Nondumiso is a seventeen year old girl from the deep rural area of Steenbok, Mpumalanga. For two weeks, she was my neighbour, classmate and friend. I would love to tell her story.

Nondumiso Ndlovu was born on the 16th of January 1999. Directly after her birth, her mother, Angel, gave “Ndumy” to her grandpa, who is staying in Steenbok, because she was not able to look well after her, and give her all that she needed. Nondumiso never met her father, so her mother did not have any financial support. Luckily, Nondumiso had her wonderful grandparents, with whom she grew up. Unfortunately, her grandma died when she was five years old.

When Nondumiso was eleven years old, her mother, who had been visiting her every Friday at her grandpa’s place, so that they would not lose contact, fell in love and married after a few months. Because Nondumiso’s mother and stepfather were both working, they could afford to take her to Nelspruit in their little home. She loved her parents and was incredibly thankful to spend so much time with them.

But sadly, both of them left the world way too early. In 2012, her mom died in a car accident, and her stepfather passed away because of an illness just one year later.

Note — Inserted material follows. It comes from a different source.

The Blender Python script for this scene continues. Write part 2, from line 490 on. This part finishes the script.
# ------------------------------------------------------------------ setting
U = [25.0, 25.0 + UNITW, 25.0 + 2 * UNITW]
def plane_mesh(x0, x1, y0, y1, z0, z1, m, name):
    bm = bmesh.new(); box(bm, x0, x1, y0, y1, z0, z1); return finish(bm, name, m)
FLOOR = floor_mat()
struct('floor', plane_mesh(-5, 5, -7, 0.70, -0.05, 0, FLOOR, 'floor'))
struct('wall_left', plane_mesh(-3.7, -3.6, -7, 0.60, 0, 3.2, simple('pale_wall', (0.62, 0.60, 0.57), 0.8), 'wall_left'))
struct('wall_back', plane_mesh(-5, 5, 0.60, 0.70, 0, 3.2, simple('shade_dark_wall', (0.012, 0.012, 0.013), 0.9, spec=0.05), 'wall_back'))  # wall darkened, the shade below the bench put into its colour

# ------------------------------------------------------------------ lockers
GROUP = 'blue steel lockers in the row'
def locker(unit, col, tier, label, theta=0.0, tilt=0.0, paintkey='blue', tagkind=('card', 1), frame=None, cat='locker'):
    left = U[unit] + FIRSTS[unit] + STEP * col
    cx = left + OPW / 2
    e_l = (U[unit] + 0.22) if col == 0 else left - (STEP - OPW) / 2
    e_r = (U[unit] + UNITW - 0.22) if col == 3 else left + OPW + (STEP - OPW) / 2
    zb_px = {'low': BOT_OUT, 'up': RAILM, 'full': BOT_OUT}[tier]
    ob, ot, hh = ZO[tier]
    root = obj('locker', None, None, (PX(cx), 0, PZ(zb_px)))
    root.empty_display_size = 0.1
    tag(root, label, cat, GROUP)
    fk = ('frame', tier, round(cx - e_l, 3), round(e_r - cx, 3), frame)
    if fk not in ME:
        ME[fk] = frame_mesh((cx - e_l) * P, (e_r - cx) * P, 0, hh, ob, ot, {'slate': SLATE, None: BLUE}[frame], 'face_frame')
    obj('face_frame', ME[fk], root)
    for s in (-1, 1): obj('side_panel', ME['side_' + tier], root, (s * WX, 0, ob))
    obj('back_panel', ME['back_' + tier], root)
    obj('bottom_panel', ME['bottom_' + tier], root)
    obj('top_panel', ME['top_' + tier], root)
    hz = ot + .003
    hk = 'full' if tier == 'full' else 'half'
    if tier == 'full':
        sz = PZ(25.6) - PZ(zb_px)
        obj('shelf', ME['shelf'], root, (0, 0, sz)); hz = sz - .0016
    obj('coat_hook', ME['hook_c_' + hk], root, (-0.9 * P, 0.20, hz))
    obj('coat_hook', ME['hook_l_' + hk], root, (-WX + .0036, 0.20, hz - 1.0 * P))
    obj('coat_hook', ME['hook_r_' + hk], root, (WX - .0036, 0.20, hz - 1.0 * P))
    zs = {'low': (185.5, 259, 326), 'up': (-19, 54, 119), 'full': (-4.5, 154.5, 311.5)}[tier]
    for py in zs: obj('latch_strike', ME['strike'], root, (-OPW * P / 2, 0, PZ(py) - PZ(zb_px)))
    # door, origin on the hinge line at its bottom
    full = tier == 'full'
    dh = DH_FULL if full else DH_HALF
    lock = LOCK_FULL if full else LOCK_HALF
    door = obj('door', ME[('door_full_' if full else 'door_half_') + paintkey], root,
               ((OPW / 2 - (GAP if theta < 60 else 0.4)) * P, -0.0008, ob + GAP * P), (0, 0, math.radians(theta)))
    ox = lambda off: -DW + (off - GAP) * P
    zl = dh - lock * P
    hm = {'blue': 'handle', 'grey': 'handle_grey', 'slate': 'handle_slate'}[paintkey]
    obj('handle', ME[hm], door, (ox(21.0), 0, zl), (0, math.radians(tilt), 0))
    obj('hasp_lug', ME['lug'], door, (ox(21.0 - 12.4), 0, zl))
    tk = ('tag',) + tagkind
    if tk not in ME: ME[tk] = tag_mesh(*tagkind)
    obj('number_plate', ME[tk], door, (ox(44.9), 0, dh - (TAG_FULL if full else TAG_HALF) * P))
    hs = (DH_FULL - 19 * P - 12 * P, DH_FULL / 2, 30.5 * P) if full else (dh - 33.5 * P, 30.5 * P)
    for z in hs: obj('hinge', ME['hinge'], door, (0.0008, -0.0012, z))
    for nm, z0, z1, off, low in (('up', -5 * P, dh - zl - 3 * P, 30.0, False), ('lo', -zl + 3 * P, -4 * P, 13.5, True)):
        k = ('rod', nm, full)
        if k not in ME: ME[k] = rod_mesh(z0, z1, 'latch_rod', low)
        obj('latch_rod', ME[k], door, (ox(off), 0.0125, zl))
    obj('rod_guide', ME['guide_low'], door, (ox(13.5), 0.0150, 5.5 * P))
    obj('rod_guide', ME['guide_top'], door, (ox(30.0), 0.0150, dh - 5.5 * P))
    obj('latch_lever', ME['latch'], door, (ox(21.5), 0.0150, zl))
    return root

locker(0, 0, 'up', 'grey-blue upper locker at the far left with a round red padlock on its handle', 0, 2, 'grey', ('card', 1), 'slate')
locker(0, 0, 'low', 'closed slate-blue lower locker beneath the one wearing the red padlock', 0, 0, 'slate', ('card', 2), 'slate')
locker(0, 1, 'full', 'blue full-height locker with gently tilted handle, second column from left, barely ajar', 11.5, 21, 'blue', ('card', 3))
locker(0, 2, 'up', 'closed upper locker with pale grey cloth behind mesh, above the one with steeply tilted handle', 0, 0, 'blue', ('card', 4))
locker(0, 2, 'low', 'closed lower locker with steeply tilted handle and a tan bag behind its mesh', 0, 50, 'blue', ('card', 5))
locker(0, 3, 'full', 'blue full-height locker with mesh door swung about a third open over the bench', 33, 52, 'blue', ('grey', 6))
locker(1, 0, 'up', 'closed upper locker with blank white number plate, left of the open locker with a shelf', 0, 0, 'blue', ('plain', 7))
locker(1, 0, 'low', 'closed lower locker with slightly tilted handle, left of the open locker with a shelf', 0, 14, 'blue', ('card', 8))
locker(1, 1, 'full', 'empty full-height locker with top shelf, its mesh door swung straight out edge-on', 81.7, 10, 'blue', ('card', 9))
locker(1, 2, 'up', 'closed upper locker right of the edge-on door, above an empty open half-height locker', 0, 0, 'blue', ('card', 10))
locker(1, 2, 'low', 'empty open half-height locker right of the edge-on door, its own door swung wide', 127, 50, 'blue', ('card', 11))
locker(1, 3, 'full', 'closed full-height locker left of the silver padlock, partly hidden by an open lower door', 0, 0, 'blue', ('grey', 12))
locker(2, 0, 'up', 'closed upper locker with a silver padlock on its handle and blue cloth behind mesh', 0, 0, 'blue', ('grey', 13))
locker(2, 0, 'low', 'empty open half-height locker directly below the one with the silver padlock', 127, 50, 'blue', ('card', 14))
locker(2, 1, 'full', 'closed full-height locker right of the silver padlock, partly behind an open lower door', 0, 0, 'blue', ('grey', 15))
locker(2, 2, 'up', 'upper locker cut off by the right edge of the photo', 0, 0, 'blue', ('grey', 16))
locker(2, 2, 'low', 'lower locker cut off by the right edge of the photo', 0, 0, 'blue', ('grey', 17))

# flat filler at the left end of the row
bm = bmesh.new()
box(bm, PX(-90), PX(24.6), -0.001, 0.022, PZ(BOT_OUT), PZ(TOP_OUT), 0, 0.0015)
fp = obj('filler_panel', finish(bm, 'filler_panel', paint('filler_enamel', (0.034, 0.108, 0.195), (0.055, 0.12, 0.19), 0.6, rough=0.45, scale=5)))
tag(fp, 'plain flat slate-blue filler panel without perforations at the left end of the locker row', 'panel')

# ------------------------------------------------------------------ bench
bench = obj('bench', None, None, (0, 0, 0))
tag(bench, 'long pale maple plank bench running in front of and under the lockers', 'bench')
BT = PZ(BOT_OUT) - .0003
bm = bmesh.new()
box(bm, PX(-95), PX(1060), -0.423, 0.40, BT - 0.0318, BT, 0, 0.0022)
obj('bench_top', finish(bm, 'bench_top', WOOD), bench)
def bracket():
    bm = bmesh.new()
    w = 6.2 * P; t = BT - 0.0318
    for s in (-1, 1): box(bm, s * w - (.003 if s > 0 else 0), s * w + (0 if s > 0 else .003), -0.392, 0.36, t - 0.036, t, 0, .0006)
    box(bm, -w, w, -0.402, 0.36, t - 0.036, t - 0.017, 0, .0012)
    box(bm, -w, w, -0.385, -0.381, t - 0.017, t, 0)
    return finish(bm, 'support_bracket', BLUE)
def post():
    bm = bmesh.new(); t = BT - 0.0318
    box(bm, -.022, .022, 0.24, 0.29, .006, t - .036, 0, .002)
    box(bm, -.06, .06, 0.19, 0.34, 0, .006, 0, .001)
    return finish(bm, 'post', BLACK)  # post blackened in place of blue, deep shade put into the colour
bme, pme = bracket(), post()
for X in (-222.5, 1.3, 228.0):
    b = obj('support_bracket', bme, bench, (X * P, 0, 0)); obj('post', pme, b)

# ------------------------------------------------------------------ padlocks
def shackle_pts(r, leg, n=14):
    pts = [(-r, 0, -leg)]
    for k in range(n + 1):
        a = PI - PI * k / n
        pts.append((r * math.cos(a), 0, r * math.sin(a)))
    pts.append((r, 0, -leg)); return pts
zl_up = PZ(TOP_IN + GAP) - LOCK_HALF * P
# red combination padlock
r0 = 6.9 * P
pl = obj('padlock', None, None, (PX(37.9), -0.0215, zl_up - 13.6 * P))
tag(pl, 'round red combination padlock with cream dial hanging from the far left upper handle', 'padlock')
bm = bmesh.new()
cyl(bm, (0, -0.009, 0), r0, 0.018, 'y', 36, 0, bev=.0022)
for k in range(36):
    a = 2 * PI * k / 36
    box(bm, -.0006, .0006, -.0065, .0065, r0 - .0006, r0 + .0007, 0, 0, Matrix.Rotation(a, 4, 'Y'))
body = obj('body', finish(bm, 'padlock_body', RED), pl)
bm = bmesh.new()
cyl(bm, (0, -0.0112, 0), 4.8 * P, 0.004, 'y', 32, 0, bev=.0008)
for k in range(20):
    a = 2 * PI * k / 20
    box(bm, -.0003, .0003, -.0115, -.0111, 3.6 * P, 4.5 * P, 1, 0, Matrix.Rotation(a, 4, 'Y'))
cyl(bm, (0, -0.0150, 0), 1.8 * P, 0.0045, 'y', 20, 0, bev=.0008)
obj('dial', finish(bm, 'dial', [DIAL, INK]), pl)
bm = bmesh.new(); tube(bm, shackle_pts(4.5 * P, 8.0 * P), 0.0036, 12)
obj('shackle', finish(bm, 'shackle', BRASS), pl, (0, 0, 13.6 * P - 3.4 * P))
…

The town half an hour away from Steenbok

The town half an hour away from Steenbok

Since then, Nondumiso has been staying in Steenbok again, with her loved 71 year old grandpa who is a chief. That means that he is responsible that everyone in Steenbok sticks to the rules. Together, they go to church, which gives them hope.

As you can see, Nondumiso’s life was often hard and difficult. But because of her religion and her best friend, Nuguanda, who is more like a sister to her, she never lost her hope and her big dreams. Her biggest dream is to become an actress. When she was in grade 7, she won an award for “best actor in Mpumalanga Grade Seven”.

Ndumy is an incredible, strong girl, who never gave up on her hopes. It does not matter which stones the life pushed in her way, she will never stop believing. She will maybe fall but also always stand up again. I would not be surprised to see her in few years in a television soap.

Thank you so much Nondumiso for telling me your story. I will never forget you.